▶ _YOUR OBJECTIVE_
Produce the listing below again, exactly as shown.

▶ _MATERIAL_
..........
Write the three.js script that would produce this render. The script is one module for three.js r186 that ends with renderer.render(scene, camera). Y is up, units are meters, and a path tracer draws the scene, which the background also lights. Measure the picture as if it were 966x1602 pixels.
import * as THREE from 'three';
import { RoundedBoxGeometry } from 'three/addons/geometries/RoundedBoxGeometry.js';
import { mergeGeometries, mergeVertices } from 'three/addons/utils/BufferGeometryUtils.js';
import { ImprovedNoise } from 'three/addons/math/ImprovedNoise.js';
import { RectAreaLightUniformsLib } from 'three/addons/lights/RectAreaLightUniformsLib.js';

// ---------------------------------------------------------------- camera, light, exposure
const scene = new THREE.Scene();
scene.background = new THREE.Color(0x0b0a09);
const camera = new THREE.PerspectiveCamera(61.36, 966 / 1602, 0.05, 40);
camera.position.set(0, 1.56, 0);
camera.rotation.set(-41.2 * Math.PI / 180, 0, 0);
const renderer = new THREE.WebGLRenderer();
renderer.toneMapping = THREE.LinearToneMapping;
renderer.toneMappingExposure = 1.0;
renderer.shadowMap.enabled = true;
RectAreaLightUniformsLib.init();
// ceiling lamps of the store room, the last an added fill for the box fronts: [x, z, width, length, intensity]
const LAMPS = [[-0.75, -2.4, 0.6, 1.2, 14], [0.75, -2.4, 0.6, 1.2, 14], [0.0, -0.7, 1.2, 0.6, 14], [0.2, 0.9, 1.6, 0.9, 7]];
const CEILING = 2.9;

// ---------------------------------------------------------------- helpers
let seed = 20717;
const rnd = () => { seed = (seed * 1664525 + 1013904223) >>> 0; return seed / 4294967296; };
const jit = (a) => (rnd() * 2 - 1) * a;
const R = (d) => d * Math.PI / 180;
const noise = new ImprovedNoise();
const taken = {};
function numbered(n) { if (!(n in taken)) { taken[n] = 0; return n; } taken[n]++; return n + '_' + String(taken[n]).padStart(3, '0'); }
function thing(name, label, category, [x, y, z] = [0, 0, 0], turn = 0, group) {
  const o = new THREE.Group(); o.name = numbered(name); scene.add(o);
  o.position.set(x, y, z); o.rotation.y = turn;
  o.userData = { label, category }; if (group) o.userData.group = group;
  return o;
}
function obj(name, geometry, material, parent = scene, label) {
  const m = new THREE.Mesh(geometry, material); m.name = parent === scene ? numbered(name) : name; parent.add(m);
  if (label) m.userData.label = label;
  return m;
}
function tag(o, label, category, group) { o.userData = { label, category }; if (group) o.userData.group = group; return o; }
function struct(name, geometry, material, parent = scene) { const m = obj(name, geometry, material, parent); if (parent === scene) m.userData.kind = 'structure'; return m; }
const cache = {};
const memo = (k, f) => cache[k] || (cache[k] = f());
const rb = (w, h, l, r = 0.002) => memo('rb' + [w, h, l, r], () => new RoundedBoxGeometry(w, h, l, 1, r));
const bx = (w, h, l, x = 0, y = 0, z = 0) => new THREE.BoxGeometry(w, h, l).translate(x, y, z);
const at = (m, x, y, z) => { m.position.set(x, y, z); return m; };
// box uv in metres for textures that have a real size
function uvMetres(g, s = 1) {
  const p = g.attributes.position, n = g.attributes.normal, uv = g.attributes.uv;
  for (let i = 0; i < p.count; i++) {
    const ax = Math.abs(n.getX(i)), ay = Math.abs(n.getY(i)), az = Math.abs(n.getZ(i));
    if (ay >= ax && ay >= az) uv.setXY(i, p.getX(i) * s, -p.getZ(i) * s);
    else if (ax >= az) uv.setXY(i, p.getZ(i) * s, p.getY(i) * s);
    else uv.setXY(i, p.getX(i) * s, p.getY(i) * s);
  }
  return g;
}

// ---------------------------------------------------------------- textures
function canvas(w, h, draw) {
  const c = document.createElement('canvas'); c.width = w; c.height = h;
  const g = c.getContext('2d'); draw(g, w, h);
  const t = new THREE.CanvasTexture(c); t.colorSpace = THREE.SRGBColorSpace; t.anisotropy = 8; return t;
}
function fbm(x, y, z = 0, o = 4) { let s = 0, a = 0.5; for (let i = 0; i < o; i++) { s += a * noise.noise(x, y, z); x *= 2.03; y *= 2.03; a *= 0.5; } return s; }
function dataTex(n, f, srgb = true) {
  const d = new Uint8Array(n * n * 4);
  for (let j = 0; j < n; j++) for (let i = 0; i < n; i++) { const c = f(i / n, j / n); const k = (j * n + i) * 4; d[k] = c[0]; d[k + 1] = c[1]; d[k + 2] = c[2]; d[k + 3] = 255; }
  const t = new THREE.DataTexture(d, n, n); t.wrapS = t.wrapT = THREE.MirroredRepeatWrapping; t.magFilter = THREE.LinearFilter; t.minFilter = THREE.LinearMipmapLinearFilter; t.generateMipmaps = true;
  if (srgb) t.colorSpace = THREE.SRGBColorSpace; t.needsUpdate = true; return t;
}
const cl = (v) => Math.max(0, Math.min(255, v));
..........
▶ _EXERCISE SOLUTION_
Write the three.js script that would produce this render. The script is one module for three.js r186 that ends with renderer.render(scene, camera). Y is up, units are meters, and a path tracer draws the scene, which the background also lights. Measure the picture as if it were 966x1602 pixels.
import * as THREE from 'three';
import { RoundedBoxGeometry } from 'three/addons/geometries/RoundedBoxGeometry.js';
import { mergeGeometries, mergeVertices } from 'three/addons/utils/BufferGeometryUtils.js';
import { ImprovedNoise } from 'three/addons/math/ImprovedNoise.js';
import { RectAreaLightUniformsLib } from 'three/addons/lights/RectAreaLightUniformsLib.js';

// ---------------------------------------------------------------- camera, light, exposure
const scene = new THREE.Scene();
scene.background = new THREE.Color(0x0b0a09);
const camera = new THREE.PerspectiveCamera(61.36, 966 / 1602, 0.05, 40);
camera.position.set(0, 1.56, 0);
camera.rotation.set(-41.2 * Math.PI / 180, 0, 0);
const renderer = new THREE.WebGLRenderer();
renderer.toneMapping = THREE.LinearToneMapping;
renderer.toneMappingExposure = 1.0;
renderer.shadowMap.enabled = true;
RectAreaLightUniformsLib.init();
// ceiling lamps of the store room, the last an added fill for the box fronts: [x, z, width, length, intensity]
const LAMPS = [[-0.75, -2.4, 0.6, 1.2, 14], [0.75, -2.4, 0.6, 1.2, 14], [0.0, -0.7, 1.2, 0.6, 14], [0.2, 0.9, 1.6, 0.9, 7]];
const CEILING = 2.9;

// ---------------------------------------------------------------- helpers
let seed = 20717;
const rnd = () => { seed = (seed * 1664525 + 1013904223) >>> 0; return seed / 4294967296; };
const jit = (a) => (rnd() * 2 - 1) * a;
const R = (d) => d * Math.PI / 180;
const noise = new ImprovedNoise();
const taken = {};
function numbered(n) { if (!(n in taken)) { taken[n] = 0; return n; } taken[n]++; return n + '_' + String(taken[n]).padStart(3, '0'); }
function thing(name, label, category, [x, y, z] = [0, 0, 0], turn = 0, group) {
  const o = new THREE.Group(); o.name = numbered(name); scene.add(o);
  o.position.set(x, y, z); o.rotation.y = turn;
  o.userData = { label, category }; if (group) o.userData.group = group;
  return o;
}
function obj(name, geometry, material, parent = scene, label) {
  const m = new THREE.Mesh(geometry, material); m.name = parent === scene ? numbered(name) : name; parent.add(m);
  if (label) m.userData.label = label;
  return m;
}
function tag(o, label, category, group) { o.userData = { label, category }; if (group) o.userData.group = group; return o; }
function struct(name, geometry, material, parent = scene) { const m = obj(name, geometry, material, parent); if (parent === scene) m.userData.kind = 'structure'; return m; }
const cache = {};
const memo = (k, f) => cache[k] || (cache[k] = f());
const rb = (w, h, l, r = 0.002) => memo('rb' + [w, h, l, r], () => new RoundedBoxGeometry(w, h, l, 1, r));
const bx = (w, h, l, x = 0, y = 0, z = 0) => new THREE.BoxGeometry(w, h, l).translate(x, y, z);
const at = (m, x, y, z) => { m.position.set(x, y, z); return m; };
// box uv in metres for textures that have a real size
function uvMetres(g, s = 1) {
  const p = g.attributes.position, n = g.attributes.normal, uv = g.attributes.uv;
  for (let i = 0; i < p.count; i++) {
    const ax = Math.abs(n.getX(i)), ay = Math.abs(n.getY(i)), az = Math.abs(n.getZ(i));
    if (ay >= ax && ay >= az) uv.setXY(i, p.getX(i) * s, -p.getZ(i) * s);
    else if (ax >= az) uv.setXY(i, p.getZ(i) * s, p.getY(i) * s);
    else uv.setXY(i, p.getX(i) * s, p.getY(i) * s);
  }
  return g;
}

// ---------------------------------------------------------------- textures
function canvas(w, h, draw) {
  const c = document.createElement('canvas'); c.width = w; c.height = h;
  const g = c.getContext('2d'); draw(g, w, h);
  const t = new THREE.CanvasTexture(c); t.colorSpace = THREE.SRGBColorSpace; t.anisotropy = 8; return t;
}
function fbm(x, y, z = 0, o = 4) { let s = 0, a = 0.5; for (let i = 0; i < o; i++) { s += a * noise.noise(x, y, z); x *= 2.03; y *= 2.03; a *= 0.5; } return s; }
function dataTex(n, f, srgb = true) {
  const d = new Uint8Array(n * n * 4);
  for (let j = 0; j < n; j++) for (let i = 0; i < n; i++) { const c = f(i / n, j / n); const k = (j * n + i) * 4; d[k] = c[0]; d[k + 1] = c[1]; d[k + 2] = c[2]; d[k + 3] = 255; }
  const t = new THREE.DataTexture(d, n, n); t.wrapS = t.wrapT = THREE.MirroredRepeatWrapping; t.magFilter = THREE.LinearFilter; t.minFilter = THREE.LinearMipmapLinearFilter; t.generateMipmaps = true;
  if (srgb) t.colorSpace = THREE.SRGBColorSpace; t.needsUpdate = true; return t;
}
const cl = (v) => Math.max(0, Math.min(255, v));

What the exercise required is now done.